• _What is needed_: Reproduce, please, only the lines from the first line below to the line containing "scene.cycles.sample_clamp_indirect = 6", inclusive.

• _Information shown_:

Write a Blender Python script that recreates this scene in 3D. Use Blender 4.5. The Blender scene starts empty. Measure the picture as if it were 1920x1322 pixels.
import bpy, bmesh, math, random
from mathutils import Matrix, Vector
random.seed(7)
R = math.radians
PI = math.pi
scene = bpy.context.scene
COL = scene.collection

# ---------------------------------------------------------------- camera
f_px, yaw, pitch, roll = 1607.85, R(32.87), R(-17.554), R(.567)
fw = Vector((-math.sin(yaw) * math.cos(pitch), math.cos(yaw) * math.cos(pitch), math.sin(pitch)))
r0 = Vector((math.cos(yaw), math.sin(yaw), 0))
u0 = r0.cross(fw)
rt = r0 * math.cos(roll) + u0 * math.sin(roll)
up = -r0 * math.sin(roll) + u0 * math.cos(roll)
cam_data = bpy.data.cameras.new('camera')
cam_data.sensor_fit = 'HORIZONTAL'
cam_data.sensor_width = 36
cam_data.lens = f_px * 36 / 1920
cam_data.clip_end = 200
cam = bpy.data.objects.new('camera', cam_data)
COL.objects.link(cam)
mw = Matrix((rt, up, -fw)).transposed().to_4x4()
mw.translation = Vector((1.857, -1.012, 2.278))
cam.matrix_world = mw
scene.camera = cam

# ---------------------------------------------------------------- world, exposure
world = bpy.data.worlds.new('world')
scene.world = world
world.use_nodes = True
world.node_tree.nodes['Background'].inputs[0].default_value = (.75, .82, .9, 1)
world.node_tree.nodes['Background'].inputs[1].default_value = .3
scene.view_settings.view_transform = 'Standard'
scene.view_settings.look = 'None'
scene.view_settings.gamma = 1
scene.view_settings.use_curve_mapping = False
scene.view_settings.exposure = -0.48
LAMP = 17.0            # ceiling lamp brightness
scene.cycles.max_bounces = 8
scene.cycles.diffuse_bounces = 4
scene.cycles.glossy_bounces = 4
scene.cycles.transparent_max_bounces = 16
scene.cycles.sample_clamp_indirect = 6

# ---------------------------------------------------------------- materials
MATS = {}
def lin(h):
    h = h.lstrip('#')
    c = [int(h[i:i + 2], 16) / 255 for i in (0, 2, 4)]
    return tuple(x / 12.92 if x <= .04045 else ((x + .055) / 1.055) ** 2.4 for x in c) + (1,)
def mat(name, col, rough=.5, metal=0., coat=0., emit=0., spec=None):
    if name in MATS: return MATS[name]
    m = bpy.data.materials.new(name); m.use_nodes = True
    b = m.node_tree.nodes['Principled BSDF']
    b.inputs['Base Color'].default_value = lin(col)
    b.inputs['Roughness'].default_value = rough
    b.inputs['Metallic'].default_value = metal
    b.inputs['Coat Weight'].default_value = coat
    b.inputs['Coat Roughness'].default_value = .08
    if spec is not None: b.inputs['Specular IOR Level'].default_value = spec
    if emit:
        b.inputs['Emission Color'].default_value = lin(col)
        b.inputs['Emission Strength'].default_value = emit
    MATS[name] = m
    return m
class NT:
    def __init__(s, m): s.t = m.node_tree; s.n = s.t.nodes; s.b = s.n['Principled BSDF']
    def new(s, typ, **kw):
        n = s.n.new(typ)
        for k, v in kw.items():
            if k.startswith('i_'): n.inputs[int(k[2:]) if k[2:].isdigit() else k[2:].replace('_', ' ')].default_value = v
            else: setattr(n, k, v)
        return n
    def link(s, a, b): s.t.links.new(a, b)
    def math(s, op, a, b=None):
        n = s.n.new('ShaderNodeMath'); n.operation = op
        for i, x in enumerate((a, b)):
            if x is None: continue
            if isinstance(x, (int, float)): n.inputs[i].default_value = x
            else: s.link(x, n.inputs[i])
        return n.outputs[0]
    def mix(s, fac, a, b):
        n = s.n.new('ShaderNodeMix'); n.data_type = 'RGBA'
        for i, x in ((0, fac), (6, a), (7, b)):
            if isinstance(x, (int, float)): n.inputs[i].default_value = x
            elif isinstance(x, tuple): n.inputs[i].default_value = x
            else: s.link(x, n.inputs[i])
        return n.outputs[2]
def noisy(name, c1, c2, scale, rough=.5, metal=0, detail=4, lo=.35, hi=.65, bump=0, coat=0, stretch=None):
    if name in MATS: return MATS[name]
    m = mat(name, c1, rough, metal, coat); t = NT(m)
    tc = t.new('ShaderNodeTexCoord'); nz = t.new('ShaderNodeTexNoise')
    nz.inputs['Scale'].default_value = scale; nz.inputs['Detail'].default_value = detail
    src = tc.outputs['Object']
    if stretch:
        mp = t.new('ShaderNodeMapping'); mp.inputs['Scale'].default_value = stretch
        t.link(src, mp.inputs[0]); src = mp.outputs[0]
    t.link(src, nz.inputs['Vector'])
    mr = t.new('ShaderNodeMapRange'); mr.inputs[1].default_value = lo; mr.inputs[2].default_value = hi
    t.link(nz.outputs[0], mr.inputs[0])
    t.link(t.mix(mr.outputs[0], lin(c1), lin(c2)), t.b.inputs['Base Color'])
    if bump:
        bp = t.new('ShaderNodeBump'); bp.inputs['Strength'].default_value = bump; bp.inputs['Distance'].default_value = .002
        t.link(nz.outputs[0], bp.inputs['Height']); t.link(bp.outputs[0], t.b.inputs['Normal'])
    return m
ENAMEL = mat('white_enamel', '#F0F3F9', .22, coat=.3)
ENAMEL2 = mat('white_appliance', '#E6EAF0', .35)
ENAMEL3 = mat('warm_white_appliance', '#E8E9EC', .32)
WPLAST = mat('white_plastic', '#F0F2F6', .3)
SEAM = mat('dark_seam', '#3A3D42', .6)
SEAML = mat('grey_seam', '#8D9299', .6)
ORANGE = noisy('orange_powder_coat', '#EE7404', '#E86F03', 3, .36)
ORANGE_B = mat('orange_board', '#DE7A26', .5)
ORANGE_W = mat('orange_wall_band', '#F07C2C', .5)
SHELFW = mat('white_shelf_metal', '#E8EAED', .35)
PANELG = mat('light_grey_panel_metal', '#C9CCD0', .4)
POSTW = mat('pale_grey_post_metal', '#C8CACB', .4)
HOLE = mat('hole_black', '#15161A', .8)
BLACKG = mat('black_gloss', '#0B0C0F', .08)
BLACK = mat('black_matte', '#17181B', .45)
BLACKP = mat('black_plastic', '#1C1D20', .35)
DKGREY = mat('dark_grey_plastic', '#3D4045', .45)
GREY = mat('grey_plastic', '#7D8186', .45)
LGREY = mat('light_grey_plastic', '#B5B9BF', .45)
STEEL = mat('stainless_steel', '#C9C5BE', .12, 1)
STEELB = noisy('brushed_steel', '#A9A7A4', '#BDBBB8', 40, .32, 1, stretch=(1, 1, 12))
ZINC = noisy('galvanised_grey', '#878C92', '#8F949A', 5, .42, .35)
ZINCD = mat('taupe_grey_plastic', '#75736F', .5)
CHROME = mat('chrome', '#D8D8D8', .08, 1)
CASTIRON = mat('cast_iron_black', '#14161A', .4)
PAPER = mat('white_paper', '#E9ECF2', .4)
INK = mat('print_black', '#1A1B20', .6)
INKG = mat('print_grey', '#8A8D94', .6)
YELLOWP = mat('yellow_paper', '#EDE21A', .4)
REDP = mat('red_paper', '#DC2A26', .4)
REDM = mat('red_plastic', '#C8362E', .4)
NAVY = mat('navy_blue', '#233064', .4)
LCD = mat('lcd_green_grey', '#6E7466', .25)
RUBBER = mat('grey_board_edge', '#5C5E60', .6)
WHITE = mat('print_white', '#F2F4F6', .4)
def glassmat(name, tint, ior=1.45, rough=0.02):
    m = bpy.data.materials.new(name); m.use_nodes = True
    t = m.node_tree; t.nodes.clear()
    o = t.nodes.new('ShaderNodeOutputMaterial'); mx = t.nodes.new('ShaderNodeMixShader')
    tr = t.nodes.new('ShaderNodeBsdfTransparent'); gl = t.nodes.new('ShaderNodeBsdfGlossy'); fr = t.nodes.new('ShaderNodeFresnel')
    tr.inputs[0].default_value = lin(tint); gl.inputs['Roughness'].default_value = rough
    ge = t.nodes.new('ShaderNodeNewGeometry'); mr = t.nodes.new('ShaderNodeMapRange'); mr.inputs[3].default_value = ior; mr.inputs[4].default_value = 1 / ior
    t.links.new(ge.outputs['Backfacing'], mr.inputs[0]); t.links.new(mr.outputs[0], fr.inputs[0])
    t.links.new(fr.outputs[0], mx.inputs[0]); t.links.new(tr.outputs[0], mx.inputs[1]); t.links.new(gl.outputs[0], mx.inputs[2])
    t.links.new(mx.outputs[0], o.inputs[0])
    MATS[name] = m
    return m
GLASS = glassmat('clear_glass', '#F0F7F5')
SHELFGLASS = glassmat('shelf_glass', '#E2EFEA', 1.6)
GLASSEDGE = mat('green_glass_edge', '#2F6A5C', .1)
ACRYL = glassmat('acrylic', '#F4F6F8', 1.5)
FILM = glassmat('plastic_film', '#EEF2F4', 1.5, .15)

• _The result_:
Write a Blender Python script that recreates this scene in 3D. Use Blender 4.5. The Blender scene starts empty. Measure the picture as if it were 1920x1322 pixels.
import bpy, bmesh, math, random
from mathutils import Matrix, Vector
random.seed(7)
R = math.radians
PI = math.pi
scene = bpy.context.scene
COL = scene.collection

# ---------------------------------------------------------------- camera
f_px, yaw, pitch, roll = 1607.85, R(32.87), R(-17.554), R(.567)
fw = Vector((-math.sin(yaw) * math.cos(pitch), math.cos(yaw) * math.cos(pitch), math.sin(pitch)))
r0 = Vector((math.cos(yaw), math.sin(yaw), 0))
u0 = r0.cross(fw)
rt = r0 * math.cos(roll) + u0 * math.sin(roll)
up = -r0 * math.sin(roll) + u0 * math.cos(roll)
cam_data = bpy.data.cameras.new('camera')
cam_data.sensor_fit = 'HORIZONTAL'
cam_data.sensor_width = 36
cam_data.lens = f_px * 36 / 1920
cam_data.clip_end = 200
cam = bpy.data.objects.new('camera', cam_data)
COL.objects.link(cam)
mw = Matrix((rt, up, -fw)).transposed().to_4x4()
mw.translation = Vector((1.857, -1.012, 2.278))
cam.matrix_world = mw
scene.camera = cam

# ---------------------------------------------------------------- world, exposure
world = bpy.data.worlds.new('world')
scene.world = world
world.use_nodes = True
world.node_tree.nodes['Background'].inputs[0].default_value = (.75, .82, .9, 1)
world.node_tree.nodes['Background'].inputs[1].default_value = .3
scene.view_settings.view_transform = 'Standard'
scene.view_settings.look = 'None'
scene.view_settings.gamma = 1
scene.view_settings.use_curve_mapping = False
scene.view_settings.exposure = -0.48
LAMP = 17.0            # ceiling lamp brightness
scene.cycles.max_bounces = 8
scene.cycles.diffuse_bounces = 4
scene.cycles.glossy_bounces = 4
scene.cycles.transparent_max_bounces = 16
scene.cycles.sample_clamp_indirect = 6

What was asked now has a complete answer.